Rather than stay in that limbo, I decided to test what could follow. My goal was simple: to rebuild Stories from the Creek, the AI/AR project I had originally created in Aero, as a digital twin. I wanted to see if I could recreate the experience in a new platform, and to determine which tools might best support future teaching and creative work in AR.
After experimenting with several options, I found myself leaning into Scenery.app. It felt intuitive, design-centered, and distinctly modern. Scenery allows creators to build and preview spatial experiences using a visual editor rather than lines of code. It runs smoothly across iPhone, iPad, Mac, and Apple Vision, and uses App Clips to share projects without full installations. For educators, that simplicity matters. It means less friction and more time spent on storytelling.
Rebuilding Stories from the Creek in Scenery became a kind of translation exercise. I imported assets, realigned spatial anchors, adjusted timing, and rebuilt the sound triggers. There were small inconsistencies to fix, but overall, the process felt fluid. The live preview made the work feel alive again. I could move through the scene, make adjustments on the fly, and test how space and sound interacted in real time.
Scenery isn’t perfect. Its reliance on Apple’s ecosystem means that Android and Windows users remain on the outside for now. There’s no universal web viewer, and the ability to export or bridge experiences into WebXR is still unclear. Even so, the trade-offs feel manageable. Scenery is approachable, stable, and creatively rewarding. It strikes a balance between technical depth and artistic play that few platforms have managed.
With the digital twin of Stories from the Creek now complete, my attention is turning toward what comes next. Scenery offers new tools and possibilities that go beyond what Aero allowed. I plan to explore ways the project can evolve, experimenting with interactive triggers, layered sound, and generative visual elements. At the same time, I’ve begun thinking about how other projects might take shape here. The Faces of Mexico, my ongoing photographic series, will likely get a digital AR version, something visitors at XPOSURE could take home and experience in their own space.

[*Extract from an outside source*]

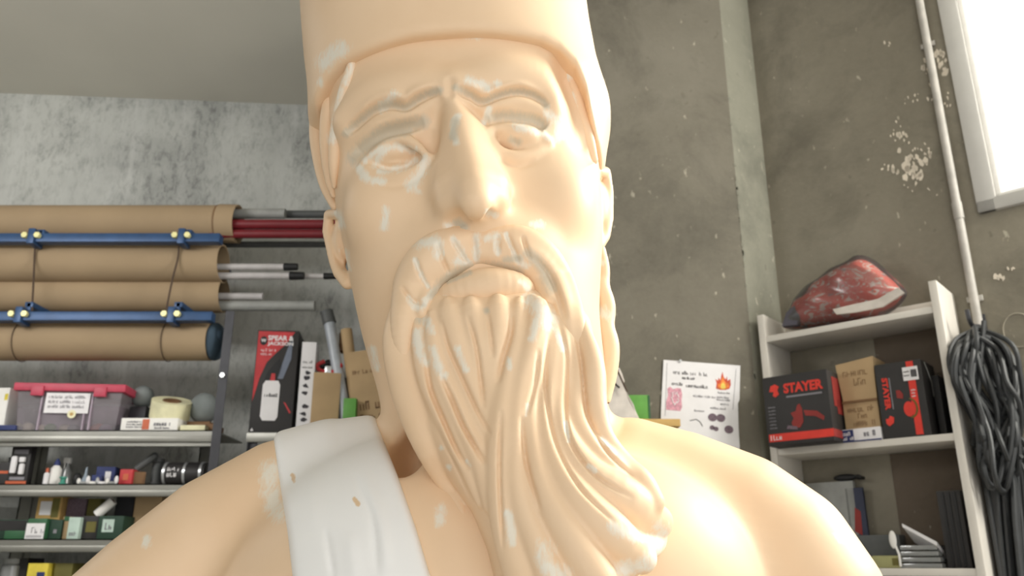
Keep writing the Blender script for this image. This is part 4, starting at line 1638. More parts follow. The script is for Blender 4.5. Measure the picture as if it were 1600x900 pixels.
t = thing('funnel', 'pale blue upturned funnel on the second metal shelf', 'funnel', (cx, 2.80, Z2))
b = MB(); b.lathe([(w * .5, 0), (w * .46, h * .12), (w * .14, h * .6), (w * .10, h)]); b.build('cone', mat('pale_blue_plastic', (140, 152, 164), .5), t)
t, w, h = simple_box('navy_box', 'open navy carton on the second metal shelf', 'box', 150, 178, 729, 2.84, Z2, 0.06, 'navy', .15)
plate(t, 'white_flap', 'paper', 0, w * .3, h * .3, h * .75)
t, w, h = simple_box('navy_packet', 'slanted navy packet propped beside the open navy carton', 'packet', 142, 156, 742, 2.80, Z2, 0.04, 'navy', .3)
for k in range(9):
    cx, w, h = spot_on(118 + k * 7.4, 124 + k * 7.4, 747 - (k % 3) * 2, 2.765, Z2)
    b = MB()
    if k % 2:
        b.cyl((-w * .9, 0, w * .4), (w * .9, w * .5, w * .4), w * .4, seg=8)
    else:
        b.sphere((0, 0, h * .5), (w * .55, w * .5, h * .5), 8, 6)
    o = b.build('plastic_fitting', M[('white', 'silver', 'paper')[k % 3]])
    o.location = (cx, 2.767, Z2)
    tag(o, '%s white plastic fitting from the left before the navy carton' % ('first', 'second', 'third', 'fourth', 'fifth', 'sixth', 'seventh', 'eighth', 'ninth')[k], 'fitting', 'white fittings on the second shelf')
t, w, h = simple_box('red_box', 'small orange red carton on the second metal shelf', 'box', 186, 206, 733, 2.79, Z2, 0.05, 'redbox')
plate(t, 'printed_mark', 'orange', -w * .2, w * .2, h * .3, h * .7)
t, w, h = simple_box('brown_box', 'small brown carton leaning right of the orange red carton', 'box', 206, 226, 737, 2.81, Z2, 0.05, 'brown', .5)
p0, p1 = at(213, 733, 2.83), at(241, 713, 2.83)
t = thing('hand_tool', 'slanted dark grey hand tool propped against a grey spool', 'handle', p0)
b = MB(); b.cyl((0, 0, 0), p1 - p0, .011, .013, 12); b.sphere(p1 - p0, .0135, 10, 8); b.build('grip', M['dark_grey'], t)
b = MB(); b.tube([(0, 0, 0), Vector((-.012, 0, -.012)), Vector((-.02, 0, Z2 + .006 - p0.z))], .006, 8); b.build('blade', M['dark_steel'], t)
cx, w, h = spot_on(232, 252, 716, 2.84, Z2)
t = thing('grey_spool', 'grey spool standing left of the black can', 'spool', (cx, 2.86, Z2))
b = MB(); b.lathe([(w * .5, 0), (w * .5, h * .12), (w * .4, h * .16), (w * .4, h * .84), (w * .5, h * .88), (w * .5, h)]); b.build('spool_body', M['dark_grey'], t)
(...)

For those who are also navigating the post-Aero landscape, here are several other AR tools worth exploring. Each serves a slightly different purpose and all contribute to the broader creative ecosystem.
8th Wall provides browser-based WebAR experiences that run without app installs.

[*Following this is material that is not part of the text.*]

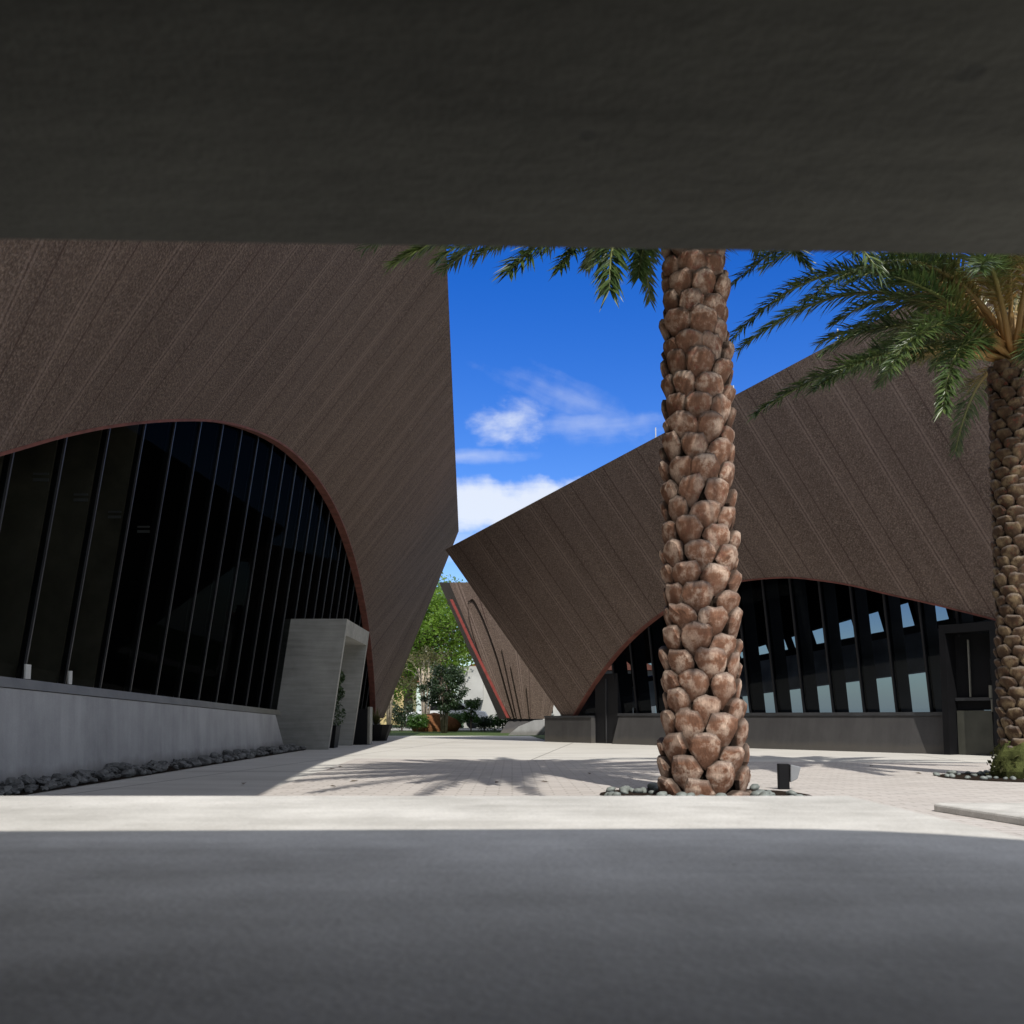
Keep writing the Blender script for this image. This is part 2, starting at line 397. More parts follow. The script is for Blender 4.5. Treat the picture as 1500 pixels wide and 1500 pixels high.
# ------------------------------------------------------------------ ground
sheet('ground', [(-400, -200), (400, -200), (400, 900), (-400, 900)], 0, M['grass'])
sheet('plaza', [(-5.2, -12), (14, -12), (14, 15.8), (7.0, 17.8), (.9, 26.5), (.6, 33.5), (-4.2, 33.5), (-5.2, 34)], .006, M['walk'])
sheet('brick_paving', [(-1.9, 5.2), (9.5, 3.6), (10.5, 12.8), (3.2, 14.2), (-2.3, 15.2)], .011, M['brick'])
sheet('street', [(-60, 46), (60, 46), (60, 56), (-60, 56)], .02, M['road'])
# raised concrete kerb platform at right
b = MB(); a = gnd(1362, 1176, .06)
k0 = hit(1500, 1197, (0, 0, .06), (0, 0, 1))
kp = [(a.x + .06, a.y + .02), (a.x + 5, a.y - .1), (a.x + 5, 1), (k0.x + .35, 1), (k0.x, k0.y), (a.x, a.y - .06)]
b.prism([(x, y, 0.0) for x, y in kp], [(x, y, .06) for x, y in kp])
tag(b.build('raised_pavement', M['slab'], bevel=.015), kind='structure')

# ------------------------------------------------------------------ bench and canopy
ZB = .47
f0 = gnd(750, 1165.5, ZB).y; xr = gnd(1247, 1166, ZB).x; xr2 = gnd(1500, 1226, ZB).x
bench = thing('concrete_bench', 'long smooth pale concrete bench filling the foreground, half in shade', 'bench', (-1, 1, 0))
b = MB(); b.prism([(-3.4, -1.2, ZB - .14), (xr2, -1.2, ZB - .14), (xr2, gnd(1500, 1226, ZB).y, ZB - .14), (xr, f0, ZB - .14), (-3.4, f0, ZB - .14)],
                  [(-3.4, -1.2, ZB), (xr2, -1.2, ZB), (xr2, gnd(1500, 1226, ZB).y, ZB), (xr, f0, ZB), (-3.4, f0, ZB)])
b.build('seat', M['slab'], bench, bevel=.006)
for x in (-2.6, -.2):
    b = MB(); b.box((x - .2, -.8, 0.0), (x + .2, f0 - .45, ZB - .1405)); b.build('support', M['slab'], bench)
ZC = 1.0
A = gnd(0, 353, ZC); B = gnd(1500, 376, ZC)
dv = (B - A).normalized()
TH = .21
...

Zapworks offers a full AR suite with both no-code and advanced tools, including Zapworks Studio and Zapworks Designer. It supports image and world tracking, spatial audio, and publishing to mobile or WebAR. For educators, it offers a balance between flexibility and simplicity. Mattercraft is Zapworks’ new browser-based 3D and AR editor designed for creating immersive web experiences. It combines visual editing, behaviors, scripting, and animation tools, and supports world, image, and face tracking directly in browsers. Mattercraft also integrates with Immersal’s Visual Positioning System, making geospatial AR possible without a native app.
Unity with AR Foundation or MARS provides robust cross-platform capabilities for more advanced projects.
Apple’s ARKit and Google’s ARCore remain the foundational frameworks for custom app development.
Vuforia continues to support markerless AR and object tracking, with years of reliability behind it.
Spark AR and Lens Studio remain useful for social AR creation, though their long-term future is uncertain.
Technology will keep shifting. Tools will rise and fall. What matters is the work that survives the transitions and the ideas that evolve through them.
This work continues the thread that runs through much of what I teach and make at Zayed University: how technology can expand, not replace, our ways of creating, seeing, and doing. With Stories from the Creek now reimagined in Scenery and new ideas forming, I’m already thinking ahead to how The Faces of Mexico might extend into a digital AR version, something visitors to XPOSURE could carry home and experience in their own space. The story keeps unfolding, just in new dimensions.